Junto a la cruz de Jesús estaba su madre.
El anciano Simeón se lo había anunciado: Una espada te atravesará el corazón (Lc 2, 35). María está dispuesta a todo; había dado, desde el primer momento, su irrevocable sí a la voluntad de Dios. Ahora, al pie de la cruz, ella entiende bien las palabras de Simeón.
No faltaron momentos amargos a lo largo de su vida. ¡Tantas cosas inexplicables!: Ellos no entendieron lo que les dijo (Lc 2, 50). También a ella se le hizo incomprensible el camino emprendido por su Hijo.
Hoy contemplamos a la Dolorosa: María junto a la cruz de su Hijo. Se mantiene en pie. Observamos su dolor y admiramos su entereza. En medio de la noche más oscura y penosa percibimos el brillo de una fe ciega. Es esa fe la que la hace esperar contra toda esperanza; igual que el Abrahán dispuesto a sacrificar a su hijo Isaac. Dentro de la oscuridad del misterio, no hay otra luz que la fe.

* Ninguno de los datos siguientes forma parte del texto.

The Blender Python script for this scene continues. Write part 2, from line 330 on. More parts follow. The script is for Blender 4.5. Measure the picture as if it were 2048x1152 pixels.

Ahí tienes a tu madre. Y desde aquella hora, el discípulo la acogió en su casa.
También nosotros entramos con María en casa del discípulo amado. También nosotros, como Juan, la acogemos como el don más precioso que Jesús nos hace. Los tres establecemos un diálogo sin palabras; un diálogo hecho de contemplación sobre cómo vivir las noches oscuras de la vida que comienzan en la cruz y concluyen en la resurrección.
Así será cómo entenderemos que la noche oscura purifica nuestra fe y nuestro amor. Es más, ahí es donde descubrimos, perseverando en la oración, que la noche oscura es la mejor condición para consentirle al Señor que nos transforme, que nos modele según el modelo de Jesús (Teresa de Ávila).